VEJA: Você acredita que algum grupo de rock atual dure trinta anos, a exemplo dos Rolling Stones?
Novoselic: Espero que não. Para começar, os Rolling Stones na verdade não duram há trinta anos. eles morreram em meados da década de 70, depois do Lp Some Girls, e passaram a cuspir discos a cada três ou quatro anos, nos intervalos de suas longas temporadas de férias nas Bahamas. Mas mesmo assim, eles são um fenômeno que dificilmente se repetirá. Pessoalmente, não imagino estar fazendo a mesma coisa daqui a trinta anos. É o mesmo que trabalhar numa fábrica por esse período. Se Deus quiser até lá serei um astronauta ou qualquer outra coisa.
VEJA: Mas atuar durante três décadas num grupo de rock deve ser mais divertido do que trabalhar numa fábrica.
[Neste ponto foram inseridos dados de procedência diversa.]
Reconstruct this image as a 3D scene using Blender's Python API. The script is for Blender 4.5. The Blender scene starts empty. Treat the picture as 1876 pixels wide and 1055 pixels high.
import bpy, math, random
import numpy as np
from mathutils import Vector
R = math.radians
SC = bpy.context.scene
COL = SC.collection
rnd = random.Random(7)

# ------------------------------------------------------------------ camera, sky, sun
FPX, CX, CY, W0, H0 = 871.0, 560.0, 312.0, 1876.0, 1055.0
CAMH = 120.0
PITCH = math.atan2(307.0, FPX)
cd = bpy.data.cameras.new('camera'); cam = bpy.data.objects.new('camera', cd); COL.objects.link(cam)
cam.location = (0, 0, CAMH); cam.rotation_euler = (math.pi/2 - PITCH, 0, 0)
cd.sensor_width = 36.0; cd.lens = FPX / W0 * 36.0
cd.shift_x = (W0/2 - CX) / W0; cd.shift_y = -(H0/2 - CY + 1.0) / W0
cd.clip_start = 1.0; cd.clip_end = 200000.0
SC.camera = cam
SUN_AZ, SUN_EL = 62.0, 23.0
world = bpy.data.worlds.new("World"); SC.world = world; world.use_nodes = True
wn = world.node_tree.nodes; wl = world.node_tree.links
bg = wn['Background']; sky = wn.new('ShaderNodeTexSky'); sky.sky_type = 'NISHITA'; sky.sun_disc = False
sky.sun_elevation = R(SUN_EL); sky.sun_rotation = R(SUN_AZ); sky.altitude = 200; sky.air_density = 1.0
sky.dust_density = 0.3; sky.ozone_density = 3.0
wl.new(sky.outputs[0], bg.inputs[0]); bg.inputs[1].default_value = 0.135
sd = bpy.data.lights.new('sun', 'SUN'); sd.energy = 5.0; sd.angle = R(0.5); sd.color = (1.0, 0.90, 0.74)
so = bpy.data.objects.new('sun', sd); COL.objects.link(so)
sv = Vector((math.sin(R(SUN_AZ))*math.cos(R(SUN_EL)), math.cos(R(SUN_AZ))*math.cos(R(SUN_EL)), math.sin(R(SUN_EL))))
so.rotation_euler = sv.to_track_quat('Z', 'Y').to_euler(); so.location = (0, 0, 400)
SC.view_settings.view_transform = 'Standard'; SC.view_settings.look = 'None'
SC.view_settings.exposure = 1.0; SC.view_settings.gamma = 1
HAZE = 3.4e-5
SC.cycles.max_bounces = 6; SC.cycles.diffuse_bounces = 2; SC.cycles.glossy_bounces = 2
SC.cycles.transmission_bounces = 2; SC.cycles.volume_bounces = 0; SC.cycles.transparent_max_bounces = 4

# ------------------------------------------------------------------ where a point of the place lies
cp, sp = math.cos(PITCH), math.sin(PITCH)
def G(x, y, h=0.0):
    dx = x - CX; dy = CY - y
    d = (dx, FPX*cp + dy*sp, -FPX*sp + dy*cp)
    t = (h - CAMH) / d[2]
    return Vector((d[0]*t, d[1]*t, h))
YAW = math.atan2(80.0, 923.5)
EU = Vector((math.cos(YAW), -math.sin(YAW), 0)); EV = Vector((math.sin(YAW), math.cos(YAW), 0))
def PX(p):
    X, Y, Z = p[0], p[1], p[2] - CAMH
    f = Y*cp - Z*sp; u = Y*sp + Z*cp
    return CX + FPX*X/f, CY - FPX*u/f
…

Novoselic: Pode ser, mas veja o que aconteceu com os Rolling Stones e com o The Who. Eles se tornaram inconseqüentes, uma piada. Fizeram ótimos trabalhos em seu tempo, mas é necessário saber dar um basta. Os Irmãos Marx pararam em tempo. Se os Beatles tivessem continuado como conjunto, hoje não teria o mesmo prestígio.